Thursday, December 9, 2010

The Temple of Heaven

Another easy day. J let me sleep in and after a leisurely breakfast, we took the subway to the Temple of Heaven. It's located in the middle of a huge park, hidden among groves of cypress trees. It was a nice change from the bustle of the city. The temple itself is beautiful and held together without any nails. Each part of it is symbolic: it has 4 pillars for the seasons, 12 columns for the months, and other stuff too but most of the explanations were in Chinese.

We found out that it was at the Temple that they would pray for good harvests. They did this by sacrificing a calf. We saw the sacrificial oven and various dining areas. There was also an echo wall - supposedly if one person was at the East Annex and another at the West, they could talk to each other. We weren't able to try it out because there were so many people there that it would have been impossible to hear each other. There was also a 3 claps stone, where you could clap once and 3 echoes would respond. Unfortunately we couldn't try that out either because so many people were clapping we'd never be able to tell whether the clapping we were hearing was an echo or just someone else clapping.

After we were done there, we went back to the hostel for quick break (and nap). When we awoke it was nearing sunset, so we thought we'd try to catch the lowering of the flag at Tiananmen Square. We got there just in time and could just make out the flag and soldiers as they left the square under Mao's infamous portrait.

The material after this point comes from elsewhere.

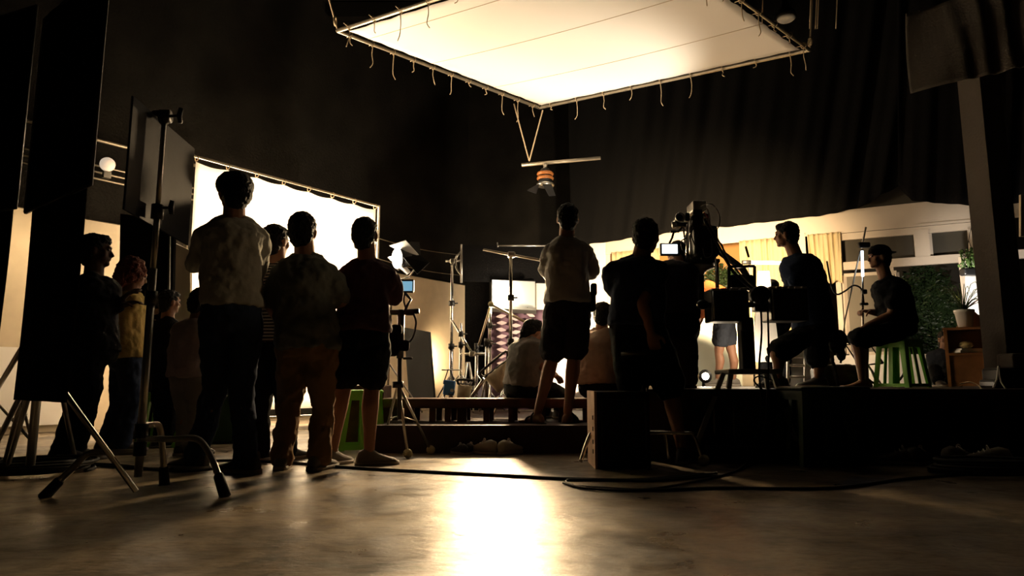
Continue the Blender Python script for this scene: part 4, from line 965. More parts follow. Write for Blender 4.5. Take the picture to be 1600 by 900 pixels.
# open-face lamp
YLp = 7.4; c = P(636, 402, YLp)
r = empty('open_face_lamp', c, 'blazing open-face lamp with barn doors aimed at the glowing screen', 'lamp')
MB().tube([P(640, 403, YLp + .05), P(627, 404, YLp), P(622, 404, YLp - .02)], [.08, .12, .13], 18).build('housing', M_dmetal, r)
MB().tube([P(621, 404, YLp - .03), P(620, 404, YLp - .035)], .11, 18).build('reflector', M_hot2, r)
MB().panel(P(608, 384, YLp - .15), P(634, 376, YLp - .1), P(656, 400, YLp), P(622, 391, YLp), .008).build('barn_door', M_refl, r)
MB().panel(P(606, 402, YLp - .15), P(619, 398, YLp), P(642, 425, YLp), P(636, 429, YLp - .1), .008).build('barn_door', M_refl, r)
MB().panel(P(630, 402, YLp - .2), P(656, 398, YLp - .2), P(671, 410, YLp - .25), P(652, 428, YLp - .25), .01).build('barn_door', M_dmetal, r)
MB().panel(P(640, 378, YLp + .1), P(655, 378, YLp + .1), P(658, 400, YLp), P(645, 400, YLp), .01).build('barn_door', M_dmetal, r)
MB().tube([P(646, 402, YLp), P(648, 420, YLp), P(640, 432, YLp)], .01, 8).build('yoke', M_steel, r)
b_ = P(606, 640, YLp)
MB().tube([P(640, 432, YLp), P(612, 440, YLp), V((P(608, 500, YLp).x, YLp, ZL + .1))], .014, 8).build('pole', M_chrome, r)
for k in range(3): a = k * 2.094; p = V((P(608, 500, YLp).x, YLp, .75)); MB().tube([p, V((p.x + .38 * math.cos(a), p.y + .38 * math.sin(a), ZL + .01))], .01, 6).build('leg', M_steel, r)
lg = light('open_face_lamp_light', 'SPOT', tuple(P(619, 404, YLp - .05)), tuple(P(480, 420, 8.4)), 120, WARM2, .08, cone=120, blend=.5)
lg2 = light('open_face_spill', 'POINT', tuple(P(617, 402, YLp - .12)), (0, 0, 0), 22, WARM2, .05)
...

J and I resolved to do some souvenir shopping. We went back to the hip hutong, where I got some fantastic kicks and J got some souvenirs for his friends and family. We also got the best damn mojitos I've ever had. While we were backing to the hostel, we passed a large parking lot in which dozens of couples were swing dancing. It was pretty fantastic to observe and a different side of Beijing than we'd seen. This was carefree, fun, a sort of rhythmic chaos. I tried taking pictures but it was dark and they didn't come out well. Something about seeing those dancers made me realize how small the world was and how similar we all are. I wanted to join then but my potential dancer refused.

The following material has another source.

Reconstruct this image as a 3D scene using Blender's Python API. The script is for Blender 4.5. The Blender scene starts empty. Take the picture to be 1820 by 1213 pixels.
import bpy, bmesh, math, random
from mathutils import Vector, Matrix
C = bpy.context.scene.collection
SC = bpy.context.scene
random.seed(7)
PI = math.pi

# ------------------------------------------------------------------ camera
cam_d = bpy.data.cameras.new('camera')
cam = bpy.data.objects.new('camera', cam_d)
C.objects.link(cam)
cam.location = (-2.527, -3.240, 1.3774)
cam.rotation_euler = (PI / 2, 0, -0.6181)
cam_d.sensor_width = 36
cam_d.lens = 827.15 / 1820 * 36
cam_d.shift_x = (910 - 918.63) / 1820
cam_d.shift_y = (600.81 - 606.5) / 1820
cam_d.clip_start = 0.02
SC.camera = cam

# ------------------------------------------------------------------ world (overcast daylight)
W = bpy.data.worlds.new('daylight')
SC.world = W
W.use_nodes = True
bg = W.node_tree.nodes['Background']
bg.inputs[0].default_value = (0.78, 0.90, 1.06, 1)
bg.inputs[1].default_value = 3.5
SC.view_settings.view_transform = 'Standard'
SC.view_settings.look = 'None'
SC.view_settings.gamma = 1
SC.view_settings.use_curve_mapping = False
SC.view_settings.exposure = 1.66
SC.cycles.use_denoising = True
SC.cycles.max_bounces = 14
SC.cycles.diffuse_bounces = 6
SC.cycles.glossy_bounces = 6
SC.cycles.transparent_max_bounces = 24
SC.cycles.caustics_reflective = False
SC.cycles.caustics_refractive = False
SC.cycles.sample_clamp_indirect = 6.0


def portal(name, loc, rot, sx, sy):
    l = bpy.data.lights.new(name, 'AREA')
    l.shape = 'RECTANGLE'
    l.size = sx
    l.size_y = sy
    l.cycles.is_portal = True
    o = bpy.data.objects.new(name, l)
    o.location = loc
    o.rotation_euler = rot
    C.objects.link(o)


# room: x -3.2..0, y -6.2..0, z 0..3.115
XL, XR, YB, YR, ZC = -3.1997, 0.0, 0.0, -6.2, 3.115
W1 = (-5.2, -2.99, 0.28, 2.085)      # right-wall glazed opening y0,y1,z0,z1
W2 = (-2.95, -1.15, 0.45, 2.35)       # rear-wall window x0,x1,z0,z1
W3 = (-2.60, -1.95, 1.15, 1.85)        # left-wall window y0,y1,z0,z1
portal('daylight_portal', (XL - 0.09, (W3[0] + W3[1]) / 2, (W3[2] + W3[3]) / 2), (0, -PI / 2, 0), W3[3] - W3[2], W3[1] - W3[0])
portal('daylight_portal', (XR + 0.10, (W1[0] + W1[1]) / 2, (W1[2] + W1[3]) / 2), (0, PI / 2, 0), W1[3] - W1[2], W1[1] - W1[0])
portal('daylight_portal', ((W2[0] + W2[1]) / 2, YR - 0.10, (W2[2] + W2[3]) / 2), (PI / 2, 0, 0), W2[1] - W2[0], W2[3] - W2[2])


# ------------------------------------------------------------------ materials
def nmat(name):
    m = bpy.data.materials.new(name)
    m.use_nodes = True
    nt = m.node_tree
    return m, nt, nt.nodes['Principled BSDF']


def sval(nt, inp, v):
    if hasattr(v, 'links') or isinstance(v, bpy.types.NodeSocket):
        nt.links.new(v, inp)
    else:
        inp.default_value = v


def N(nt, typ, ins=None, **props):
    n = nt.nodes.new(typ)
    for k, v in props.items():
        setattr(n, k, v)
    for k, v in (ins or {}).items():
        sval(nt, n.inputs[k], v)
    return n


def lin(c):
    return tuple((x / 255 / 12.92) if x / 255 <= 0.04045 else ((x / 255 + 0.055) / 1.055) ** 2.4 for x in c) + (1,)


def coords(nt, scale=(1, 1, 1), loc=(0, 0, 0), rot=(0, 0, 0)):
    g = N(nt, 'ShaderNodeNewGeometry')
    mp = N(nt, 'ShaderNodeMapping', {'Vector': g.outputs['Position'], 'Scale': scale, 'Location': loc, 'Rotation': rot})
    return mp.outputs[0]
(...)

Before the evening was done, J signed us up for a Great Wall tour. There were a few options, from the easy tourist-friendly one with a cable car ride, the intermediate one, and then the most rugged one. We'd decided to go with the one that had the smallest crowds and therefore picked the most rugged. The poster suggested bringing good shoes and a backpack to hold water and snacks for the 6km "climb." I was sufficiently intimidated. The van would leave at 8:40AM from our hostel, so we called it an early night.